Oleh: KH Imam Jazuli Lc MA (Alumni Pondok Pesantren Lirboyo, Kediri; Alumni Universitas Al-Azhar, Mesir, Dept. Theology and Philosophy; Alumni Universiti Kebangsaan Malaysia, Dept. Politic and Strategy; Alumni Universiti Malaya, Dept. International Strategic and Defence Studies; Pengasuh Pondok Pesantren Bina Insan Mulia, Cirebon; Wakil Ketua Pimpinan Pusat Rabithah Ma’ahid Islamiyah (Asosiasi Pondok Pesantren se-Indonesia); Pengurus Besar Nahdlatul Ulama (PBNU) Periode 2010-2015)
ZNEWS.ID JAKARTA – Sejak sekolah dasar, anak-anak selalu diajari tentang sejarah yang terkait dengan penjajahan di Nusantara atau sebuah negeri sebelum menjadi Indonesia, yang berlangsung berabad-abad lamanya.
Sebagian pakar bahkan menghitung kolonialisme bermula di negeri ini ditandai sejak masuknya Portugis ke Selat Malaka pada 1511. Pakar lain menyebutnya, penjajahan berawal sejak VOC berganti wajah menjadi Pemerintahan Hindia-Belanda pada 1799.
Sulit dibayangkan mengapa penjajahan begitu lama, namun demikianlah faktanya. Kemudian muncul pertanyaan mengapa bangsa ini dijajah begitu lama.
Ternyata jawabannya karena perjuangan untuk membebaskan diri dari kolonialisme belum terkonsolidasi. Sebagian besar masyarakat di tanah air cenderung masih bersifat fanatik terhadap kelompoknya.
Tidak ada semangat persatuan yang ditanamkan oleh masyarakat pribumi di tanah air. Jika pun ada perlawanan, sifatnya masih sangat lokal.
Kesultanan Demak di Jawa melawan, dengan tanpa melibatkan kekuatan-kekuatan lain di luar Jawa. Begitu pun Kesultanan Mataram melawan, juga tanpa melibatkan kerja sama seluruh kekuatan. Tentara Paderi melawan, juga tanpa konsolidasi dengan seluruh rakyat semesta.

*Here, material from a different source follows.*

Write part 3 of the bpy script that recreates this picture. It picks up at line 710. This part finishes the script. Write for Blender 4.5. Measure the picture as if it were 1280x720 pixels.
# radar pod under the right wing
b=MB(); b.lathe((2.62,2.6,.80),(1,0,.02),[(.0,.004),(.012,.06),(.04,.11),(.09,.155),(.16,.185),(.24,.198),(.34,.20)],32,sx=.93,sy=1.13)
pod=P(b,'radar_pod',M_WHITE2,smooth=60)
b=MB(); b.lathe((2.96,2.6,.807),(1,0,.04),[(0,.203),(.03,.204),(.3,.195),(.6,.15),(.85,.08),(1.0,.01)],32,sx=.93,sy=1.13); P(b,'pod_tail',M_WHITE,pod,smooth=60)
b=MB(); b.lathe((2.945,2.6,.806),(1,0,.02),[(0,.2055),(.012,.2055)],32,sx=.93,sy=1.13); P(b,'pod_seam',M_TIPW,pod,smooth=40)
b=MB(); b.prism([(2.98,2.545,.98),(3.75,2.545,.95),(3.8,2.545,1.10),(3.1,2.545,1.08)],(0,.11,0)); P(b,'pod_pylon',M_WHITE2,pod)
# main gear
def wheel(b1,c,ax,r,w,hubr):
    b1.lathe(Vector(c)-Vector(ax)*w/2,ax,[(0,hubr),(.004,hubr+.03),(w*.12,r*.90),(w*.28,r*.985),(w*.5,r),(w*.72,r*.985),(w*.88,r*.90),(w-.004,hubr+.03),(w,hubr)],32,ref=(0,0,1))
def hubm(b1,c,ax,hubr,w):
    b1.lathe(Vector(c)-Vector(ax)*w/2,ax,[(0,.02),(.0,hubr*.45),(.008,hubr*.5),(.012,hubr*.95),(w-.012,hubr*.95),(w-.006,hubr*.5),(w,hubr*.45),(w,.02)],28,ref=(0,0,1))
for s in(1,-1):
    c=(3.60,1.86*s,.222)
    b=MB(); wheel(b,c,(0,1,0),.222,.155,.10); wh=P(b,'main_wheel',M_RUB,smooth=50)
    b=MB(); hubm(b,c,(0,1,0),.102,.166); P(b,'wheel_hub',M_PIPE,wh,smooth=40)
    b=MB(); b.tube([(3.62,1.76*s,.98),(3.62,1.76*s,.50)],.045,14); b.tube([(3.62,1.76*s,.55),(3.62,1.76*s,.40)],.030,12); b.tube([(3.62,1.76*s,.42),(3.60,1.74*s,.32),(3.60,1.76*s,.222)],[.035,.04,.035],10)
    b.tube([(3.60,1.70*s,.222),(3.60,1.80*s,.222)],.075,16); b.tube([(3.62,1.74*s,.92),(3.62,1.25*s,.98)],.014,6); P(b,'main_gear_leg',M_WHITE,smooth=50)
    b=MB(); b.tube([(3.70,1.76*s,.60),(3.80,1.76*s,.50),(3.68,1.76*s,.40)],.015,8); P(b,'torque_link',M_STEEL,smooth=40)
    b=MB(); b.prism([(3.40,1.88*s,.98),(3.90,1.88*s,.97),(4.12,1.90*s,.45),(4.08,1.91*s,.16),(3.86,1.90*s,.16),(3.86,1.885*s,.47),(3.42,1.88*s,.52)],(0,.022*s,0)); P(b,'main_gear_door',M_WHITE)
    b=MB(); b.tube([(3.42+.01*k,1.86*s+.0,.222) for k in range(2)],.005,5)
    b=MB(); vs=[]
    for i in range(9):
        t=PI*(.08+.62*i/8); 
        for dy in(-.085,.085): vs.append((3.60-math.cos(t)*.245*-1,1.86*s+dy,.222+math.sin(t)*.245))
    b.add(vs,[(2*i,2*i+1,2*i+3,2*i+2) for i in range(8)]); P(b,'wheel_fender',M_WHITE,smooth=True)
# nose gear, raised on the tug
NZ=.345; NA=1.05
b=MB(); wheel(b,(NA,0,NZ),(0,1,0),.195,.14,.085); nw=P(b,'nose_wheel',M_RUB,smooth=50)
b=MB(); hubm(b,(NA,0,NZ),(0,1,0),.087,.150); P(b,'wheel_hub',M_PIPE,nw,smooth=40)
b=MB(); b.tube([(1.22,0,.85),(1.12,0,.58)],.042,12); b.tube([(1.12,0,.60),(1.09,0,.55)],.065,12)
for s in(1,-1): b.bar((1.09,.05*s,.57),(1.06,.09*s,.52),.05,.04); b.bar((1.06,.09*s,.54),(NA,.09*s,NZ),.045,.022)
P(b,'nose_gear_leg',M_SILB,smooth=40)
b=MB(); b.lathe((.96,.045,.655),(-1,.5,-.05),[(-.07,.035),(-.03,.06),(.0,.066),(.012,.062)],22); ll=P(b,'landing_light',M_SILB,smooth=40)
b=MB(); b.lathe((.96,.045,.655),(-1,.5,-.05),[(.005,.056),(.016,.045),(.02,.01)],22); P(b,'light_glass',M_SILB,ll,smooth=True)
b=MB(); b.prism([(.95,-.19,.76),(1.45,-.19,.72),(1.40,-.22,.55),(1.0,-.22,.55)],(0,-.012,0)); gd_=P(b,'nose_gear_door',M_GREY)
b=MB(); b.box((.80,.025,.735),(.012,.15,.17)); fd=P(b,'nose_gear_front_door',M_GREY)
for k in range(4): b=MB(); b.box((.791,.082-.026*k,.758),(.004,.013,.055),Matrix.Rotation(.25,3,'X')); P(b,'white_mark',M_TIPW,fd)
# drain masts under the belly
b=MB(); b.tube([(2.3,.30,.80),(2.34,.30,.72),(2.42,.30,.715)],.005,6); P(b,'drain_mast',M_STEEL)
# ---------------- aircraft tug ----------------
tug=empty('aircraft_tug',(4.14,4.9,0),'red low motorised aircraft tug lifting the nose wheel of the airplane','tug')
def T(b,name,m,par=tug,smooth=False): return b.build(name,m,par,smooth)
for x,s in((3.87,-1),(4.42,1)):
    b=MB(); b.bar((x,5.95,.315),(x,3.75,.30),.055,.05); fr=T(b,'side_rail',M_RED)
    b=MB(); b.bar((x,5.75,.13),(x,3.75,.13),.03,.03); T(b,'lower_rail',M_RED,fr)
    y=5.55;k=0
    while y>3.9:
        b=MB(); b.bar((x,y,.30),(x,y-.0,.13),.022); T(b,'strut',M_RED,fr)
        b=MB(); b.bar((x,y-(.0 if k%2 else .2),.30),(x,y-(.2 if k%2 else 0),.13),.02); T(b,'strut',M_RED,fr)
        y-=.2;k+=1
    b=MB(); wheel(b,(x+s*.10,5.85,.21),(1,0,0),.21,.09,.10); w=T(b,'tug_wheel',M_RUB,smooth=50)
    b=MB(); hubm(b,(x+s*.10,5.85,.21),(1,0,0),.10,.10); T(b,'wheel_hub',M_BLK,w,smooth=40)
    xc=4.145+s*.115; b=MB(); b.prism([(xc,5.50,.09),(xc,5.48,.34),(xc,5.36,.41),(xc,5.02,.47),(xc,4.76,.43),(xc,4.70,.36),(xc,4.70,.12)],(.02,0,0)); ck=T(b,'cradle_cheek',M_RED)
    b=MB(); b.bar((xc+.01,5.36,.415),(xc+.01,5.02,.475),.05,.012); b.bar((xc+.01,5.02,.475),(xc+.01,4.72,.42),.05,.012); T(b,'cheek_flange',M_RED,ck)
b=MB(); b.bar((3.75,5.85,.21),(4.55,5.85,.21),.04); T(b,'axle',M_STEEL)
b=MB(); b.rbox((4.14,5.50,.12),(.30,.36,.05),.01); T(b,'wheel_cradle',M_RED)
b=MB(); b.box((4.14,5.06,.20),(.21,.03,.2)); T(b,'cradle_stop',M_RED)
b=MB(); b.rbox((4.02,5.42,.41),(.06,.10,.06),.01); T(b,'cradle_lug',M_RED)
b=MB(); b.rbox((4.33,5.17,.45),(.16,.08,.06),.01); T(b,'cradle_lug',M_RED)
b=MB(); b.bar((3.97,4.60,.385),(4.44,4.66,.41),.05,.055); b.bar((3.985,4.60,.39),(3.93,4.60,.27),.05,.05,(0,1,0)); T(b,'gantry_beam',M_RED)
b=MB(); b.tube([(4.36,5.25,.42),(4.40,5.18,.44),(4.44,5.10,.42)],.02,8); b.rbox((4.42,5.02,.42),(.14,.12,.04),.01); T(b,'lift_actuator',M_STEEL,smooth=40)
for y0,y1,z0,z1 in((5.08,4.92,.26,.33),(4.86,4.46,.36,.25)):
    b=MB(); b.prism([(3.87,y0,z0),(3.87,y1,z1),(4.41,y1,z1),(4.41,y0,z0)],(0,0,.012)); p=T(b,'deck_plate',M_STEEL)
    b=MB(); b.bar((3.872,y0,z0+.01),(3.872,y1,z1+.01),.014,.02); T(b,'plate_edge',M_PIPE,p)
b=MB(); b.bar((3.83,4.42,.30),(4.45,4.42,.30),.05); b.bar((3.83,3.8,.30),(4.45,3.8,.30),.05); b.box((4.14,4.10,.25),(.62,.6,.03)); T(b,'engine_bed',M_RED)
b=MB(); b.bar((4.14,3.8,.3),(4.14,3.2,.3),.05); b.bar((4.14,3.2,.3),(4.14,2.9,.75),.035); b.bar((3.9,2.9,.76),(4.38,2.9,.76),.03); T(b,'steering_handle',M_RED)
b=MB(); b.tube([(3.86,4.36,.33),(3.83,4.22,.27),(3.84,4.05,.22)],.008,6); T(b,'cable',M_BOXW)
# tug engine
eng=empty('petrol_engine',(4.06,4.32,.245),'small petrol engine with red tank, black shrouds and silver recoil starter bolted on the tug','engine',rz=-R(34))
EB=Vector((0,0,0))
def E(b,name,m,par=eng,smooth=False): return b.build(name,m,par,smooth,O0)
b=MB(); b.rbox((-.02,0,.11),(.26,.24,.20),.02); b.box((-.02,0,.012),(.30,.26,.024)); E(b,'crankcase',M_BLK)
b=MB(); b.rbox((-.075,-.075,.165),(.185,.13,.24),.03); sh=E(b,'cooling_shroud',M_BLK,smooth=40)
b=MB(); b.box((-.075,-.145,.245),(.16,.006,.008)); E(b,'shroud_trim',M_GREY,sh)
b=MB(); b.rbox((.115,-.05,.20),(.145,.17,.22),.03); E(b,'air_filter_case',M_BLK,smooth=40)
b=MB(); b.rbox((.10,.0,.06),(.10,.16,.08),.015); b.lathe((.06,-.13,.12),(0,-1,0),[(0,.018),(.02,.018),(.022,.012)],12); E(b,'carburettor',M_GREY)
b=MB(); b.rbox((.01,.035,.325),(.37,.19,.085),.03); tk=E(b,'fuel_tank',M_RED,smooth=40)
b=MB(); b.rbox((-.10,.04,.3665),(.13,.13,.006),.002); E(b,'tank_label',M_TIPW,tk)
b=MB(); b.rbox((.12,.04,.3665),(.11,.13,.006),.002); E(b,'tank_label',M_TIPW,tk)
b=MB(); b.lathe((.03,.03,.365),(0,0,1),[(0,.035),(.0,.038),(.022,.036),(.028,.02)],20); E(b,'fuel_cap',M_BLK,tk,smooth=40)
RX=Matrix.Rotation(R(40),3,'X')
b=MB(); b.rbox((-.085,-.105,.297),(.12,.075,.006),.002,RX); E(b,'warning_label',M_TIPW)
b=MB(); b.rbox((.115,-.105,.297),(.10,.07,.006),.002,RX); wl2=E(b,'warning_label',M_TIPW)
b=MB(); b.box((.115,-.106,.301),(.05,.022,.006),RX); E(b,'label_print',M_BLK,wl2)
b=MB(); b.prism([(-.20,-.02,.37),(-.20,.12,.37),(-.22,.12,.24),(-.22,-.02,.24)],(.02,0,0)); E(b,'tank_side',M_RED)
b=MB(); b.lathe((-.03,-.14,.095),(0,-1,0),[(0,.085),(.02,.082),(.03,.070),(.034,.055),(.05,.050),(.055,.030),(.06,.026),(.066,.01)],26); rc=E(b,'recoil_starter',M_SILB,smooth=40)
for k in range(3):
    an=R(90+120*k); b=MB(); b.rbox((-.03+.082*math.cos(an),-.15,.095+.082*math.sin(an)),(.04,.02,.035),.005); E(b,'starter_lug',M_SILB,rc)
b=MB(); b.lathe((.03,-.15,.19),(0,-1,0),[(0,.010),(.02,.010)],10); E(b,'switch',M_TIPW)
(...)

Memasuki abad 20, sektarianisme masih bercokol. Memang benar telah muncul organisasi-organisasi pemuda, yang mengusung spirit nasionalisme dan anti-kolonialisme. Tetapi, Budi Utomo yang berdiri tahun 1908 di Jakarta, misalnya, masih cenderung fokus pada koordinasi kekuatan di wilayah Jawa-Madura.
Al-Irsyad Al-Islamiyah yang berdiri pada 1914 di Jakarta atau Muhammadiyah yang berdiri pada 1912 di Yogyakarta, semuanya masih bersifat lokal, dengan visi-misi yang etnosentrisme. Hal yang sama juga menimpa Jong Java yang didirikan tahun 1918 di Solo, yang cenderung fokus pada garis koordinasi Jawa, Sunda, Madura, dan Bali.
Belum lagi melihat sejarah Jong Sumatranen Bond, yang didirikan pada 1917 di Jakarta. Tidak lama kemudian, para pemuda Batak memilih keluar, dengan alasan yang juga sifatnya fanatisme kesukuan. Menurut pemuda-pemudi Batak, Jong Sumatra hanya didominasi oleh orang-orang Minangkabau.